The Best Actress prize went to Dahlia Mindlin for her role in "Last Days
of May
," and Patrick Fischler nabbed the Best Actor prize for his role
in "The Week That Girl Died." The WGA presented an award for Best New
Screenwriter to Mark A. Altman and Robert Meyer Burnett for "Free
Enterprise
." Sean Travis picked up the Best New Director Award for "The
Week That Girl Died."


"Free Enterprise" also picked up the Studio Prize, awarded to the best
feature film in the New Directions section of the festival. "The Polish
Bride," a film from The Netherlands, was awarded the European Film
Prize, and Finland's stunning "Fire-Eater," directed by Pirjo Honkasalo,
won the Grand Jury Prize for the best film in the Official Competition.
.Roberto Benigni's "Life is Beautiful" and Nettie Wild's "A Place Called
Chiapas
" picked up the Audience Awards for best feature film and best
documentary film, respectively.

[Rebecca Sonnenshine]

>> Thessaloniki Kicks Off Next Week

The 39th International Thessaloniki Film Festival, to be held Nov. 13-22
in Thessaloniki, Greece, recently announced an extensive line-up of
films from around the world.
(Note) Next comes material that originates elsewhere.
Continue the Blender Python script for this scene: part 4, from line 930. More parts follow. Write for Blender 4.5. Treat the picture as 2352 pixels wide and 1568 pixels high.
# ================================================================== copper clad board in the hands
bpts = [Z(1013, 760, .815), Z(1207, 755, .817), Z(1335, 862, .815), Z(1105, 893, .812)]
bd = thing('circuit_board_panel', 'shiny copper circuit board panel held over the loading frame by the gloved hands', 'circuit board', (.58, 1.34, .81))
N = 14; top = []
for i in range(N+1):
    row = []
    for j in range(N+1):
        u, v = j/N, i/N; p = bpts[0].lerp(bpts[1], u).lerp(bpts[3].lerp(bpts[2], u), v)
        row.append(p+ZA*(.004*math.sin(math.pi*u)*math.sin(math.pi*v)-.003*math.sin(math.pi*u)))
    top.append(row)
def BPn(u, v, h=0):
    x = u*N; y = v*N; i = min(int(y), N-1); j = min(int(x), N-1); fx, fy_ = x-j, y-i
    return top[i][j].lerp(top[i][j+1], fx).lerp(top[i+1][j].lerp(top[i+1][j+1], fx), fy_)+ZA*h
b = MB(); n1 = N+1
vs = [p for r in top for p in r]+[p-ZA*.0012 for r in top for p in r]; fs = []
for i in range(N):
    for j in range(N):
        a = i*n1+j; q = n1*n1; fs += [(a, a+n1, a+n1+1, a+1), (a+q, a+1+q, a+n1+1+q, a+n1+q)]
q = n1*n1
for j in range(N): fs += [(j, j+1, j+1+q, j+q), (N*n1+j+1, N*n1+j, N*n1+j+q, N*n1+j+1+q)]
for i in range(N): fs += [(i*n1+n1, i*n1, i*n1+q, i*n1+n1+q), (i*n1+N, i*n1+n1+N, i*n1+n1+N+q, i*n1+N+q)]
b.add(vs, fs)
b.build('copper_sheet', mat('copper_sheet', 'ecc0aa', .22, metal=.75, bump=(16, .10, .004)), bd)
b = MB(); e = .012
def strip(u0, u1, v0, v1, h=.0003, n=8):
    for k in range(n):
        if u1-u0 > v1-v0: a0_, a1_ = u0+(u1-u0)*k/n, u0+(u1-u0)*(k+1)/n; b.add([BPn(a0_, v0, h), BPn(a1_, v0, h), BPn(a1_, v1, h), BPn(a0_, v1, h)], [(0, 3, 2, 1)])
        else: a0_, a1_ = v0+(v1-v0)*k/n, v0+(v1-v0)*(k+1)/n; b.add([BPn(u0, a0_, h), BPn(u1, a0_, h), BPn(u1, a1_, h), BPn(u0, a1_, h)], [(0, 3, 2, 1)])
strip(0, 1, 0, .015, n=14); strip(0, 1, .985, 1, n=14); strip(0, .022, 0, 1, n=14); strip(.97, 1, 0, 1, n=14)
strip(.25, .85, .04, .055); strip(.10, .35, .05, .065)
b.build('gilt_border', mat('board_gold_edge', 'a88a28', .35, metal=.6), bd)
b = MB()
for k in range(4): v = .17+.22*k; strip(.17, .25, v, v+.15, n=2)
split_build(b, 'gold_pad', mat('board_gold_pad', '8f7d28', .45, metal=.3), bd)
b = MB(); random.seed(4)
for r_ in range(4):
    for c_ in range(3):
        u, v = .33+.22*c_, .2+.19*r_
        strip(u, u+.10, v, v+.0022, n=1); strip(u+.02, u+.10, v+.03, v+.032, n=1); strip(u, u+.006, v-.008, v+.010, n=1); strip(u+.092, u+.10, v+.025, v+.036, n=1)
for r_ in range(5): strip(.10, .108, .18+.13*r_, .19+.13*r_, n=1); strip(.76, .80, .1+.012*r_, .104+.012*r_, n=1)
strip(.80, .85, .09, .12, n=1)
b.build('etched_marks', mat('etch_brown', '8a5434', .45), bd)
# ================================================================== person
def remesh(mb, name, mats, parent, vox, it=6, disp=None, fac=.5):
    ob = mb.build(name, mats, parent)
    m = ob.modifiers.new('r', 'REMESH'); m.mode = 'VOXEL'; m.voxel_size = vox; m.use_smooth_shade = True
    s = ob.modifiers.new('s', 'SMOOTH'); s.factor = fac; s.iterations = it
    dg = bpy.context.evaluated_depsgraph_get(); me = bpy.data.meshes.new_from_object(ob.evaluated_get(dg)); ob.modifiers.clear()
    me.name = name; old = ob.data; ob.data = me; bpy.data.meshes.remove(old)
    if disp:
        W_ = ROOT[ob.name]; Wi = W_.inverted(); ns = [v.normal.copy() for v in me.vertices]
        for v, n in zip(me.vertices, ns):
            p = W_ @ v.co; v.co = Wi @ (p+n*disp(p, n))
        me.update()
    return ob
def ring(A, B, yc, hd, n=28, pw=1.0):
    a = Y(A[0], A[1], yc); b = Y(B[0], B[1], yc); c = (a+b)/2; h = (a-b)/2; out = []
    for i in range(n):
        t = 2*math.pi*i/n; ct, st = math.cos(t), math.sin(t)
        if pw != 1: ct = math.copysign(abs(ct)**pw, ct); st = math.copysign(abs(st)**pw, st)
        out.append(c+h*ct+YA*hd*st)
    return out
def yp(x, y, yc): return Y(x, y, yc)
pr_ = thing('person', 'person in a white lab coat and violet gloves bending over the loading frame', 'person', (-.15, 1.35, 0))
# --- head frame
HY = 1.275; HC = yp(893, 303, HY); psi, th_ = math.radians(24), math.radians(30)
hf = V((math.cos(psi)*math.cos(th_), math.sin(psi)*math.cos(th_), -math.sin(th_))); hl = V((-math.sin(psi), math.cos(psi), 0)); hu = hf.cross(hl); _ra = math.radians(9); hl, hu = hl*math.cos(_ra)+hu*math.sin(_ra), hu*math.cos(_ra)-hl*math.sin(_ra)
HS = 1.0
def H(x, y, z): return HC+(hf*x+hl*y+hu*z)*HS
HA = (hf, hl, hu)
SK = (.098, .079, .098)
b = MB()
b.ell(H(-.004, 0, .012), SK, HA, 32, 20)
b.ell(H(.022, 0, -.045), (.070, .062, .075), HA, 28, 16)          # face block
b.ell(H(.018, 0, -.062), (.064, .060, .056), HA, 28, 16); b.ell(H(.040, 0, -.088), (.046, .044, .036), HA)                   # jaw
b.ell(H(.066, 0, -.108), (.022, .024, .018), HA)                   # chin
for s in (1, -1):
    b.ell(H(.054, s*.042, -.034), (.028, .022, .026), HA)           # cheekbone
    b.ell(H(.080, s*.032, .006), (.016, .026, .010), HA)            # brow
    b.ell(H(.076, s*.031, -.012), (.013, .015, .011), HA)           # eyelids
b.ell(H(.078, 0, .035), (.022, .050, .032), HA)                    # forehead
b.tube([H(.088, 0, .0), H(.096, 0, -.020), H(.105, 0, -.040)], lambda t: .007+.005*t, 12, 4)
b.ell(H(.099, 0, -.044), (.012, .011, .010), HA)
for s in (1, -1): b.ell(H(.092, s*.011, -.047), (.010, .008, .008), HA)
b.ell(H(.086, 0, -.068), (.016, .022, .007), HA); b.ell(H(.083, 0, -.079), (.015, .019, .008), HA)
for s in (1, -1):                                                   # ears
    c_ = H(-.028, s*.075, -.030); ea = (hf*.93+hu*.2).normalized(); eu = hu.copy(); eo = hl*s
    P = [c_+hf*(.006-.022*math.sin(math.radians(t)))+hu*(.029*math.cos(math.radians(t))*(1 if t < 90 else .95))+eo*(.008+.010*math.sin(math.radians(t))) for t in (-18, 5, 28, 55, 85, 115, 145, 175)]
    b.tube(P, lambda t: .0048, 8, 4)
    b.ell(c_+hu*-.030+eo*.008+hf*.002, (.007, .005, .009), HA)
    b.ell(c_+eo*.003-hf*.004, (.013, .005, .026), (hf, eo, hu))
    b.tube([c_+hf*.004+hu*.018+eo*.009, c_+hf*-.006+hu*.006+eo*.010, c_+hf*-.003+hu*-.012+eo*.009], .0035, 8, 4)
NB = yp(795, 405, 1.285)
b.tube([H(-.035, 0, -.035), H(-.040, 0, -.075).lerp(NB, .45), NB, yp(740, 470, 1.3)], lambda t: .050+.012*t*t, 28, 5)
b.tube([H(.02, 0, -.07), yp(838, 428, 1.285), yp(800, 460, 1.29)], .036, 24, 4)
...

Competing for the Golden Alexander and a
cash prize of $50,000 and the Silver Alexander (a $30,000 purse), are 12
films from the festival circuit, new and old, including "Buttoners"
(Czech Republic), "Passion" (Hungary), "The Apple" (Iran), "Spring in my
Hometown
" (Korea), "Fishes in August" (Japan), "Pi" (USA), "Short Sharp
Shock
" (Germany), "God's Got my Number" (France), "The Flight of the
Bee
" (Korea-Tajikistan), "Last Night" (Canada), and two films from
Greece, "Shores of the Twilight" and "From the Edge of the City."


In addition, the festival will showcase 6 US independents, from Scott
Ziehl's "Broken Vessels" to Lodge Kerrigan's "Claire Dolan," as well as
a collection of films produced by New York production company, Good
Machine, in a program titled "In the Shadow of the Beast" with producer
Ted Hope scheduled to attend. Titles include Hannah Weyer's "Arresting
Gina
," Hilary Brougher's "The Sticky Fingers of Time," and Todd
Solondz's "Happiness."


Also screening in the Northern Greek city are its 3 X 3 section,
profiling the work of Spain's Ventura Pons, Switzerland's Marcel Gisler,
and France's Francois Ozon. A strong collection of Balkan films
returns, among them, Lucien Pintilie's Venice premiere, "Last Stop
Paradise
" and Toronto screener, "The Wounds." Tributes to Ken Loach,
Peter Greenaway, and Akira Kurosawa will also reel. This year, the
festival also boasts a new screening venue, a multiplex centrally
located within the city.

[Anthony Kaufman]

>> "Windhorse" Returns To Hawaiian Paddock

"Windhorse," Paul Wagner's award-winning film about Chinese-occupied
Tibet, will screen at the 1998 Hawaii International Film Festival (HIFF)
after all, according to both Wagner and the HIFF. In a prepared
statement, Wagner explained that "by reinstating 'Windhorse,' we will be
able to focus attention where it should have been focused all along --
on the policies of the Chinese government." In a release issued by the
HIFF, Festival Director Christian Gaines said, "We're very pleased that
the people of Hawaii will have an opportunity to see this important
film," adding that "audiences will have a chance to hear from Paul
Wagner in person how difficult it was to make the film."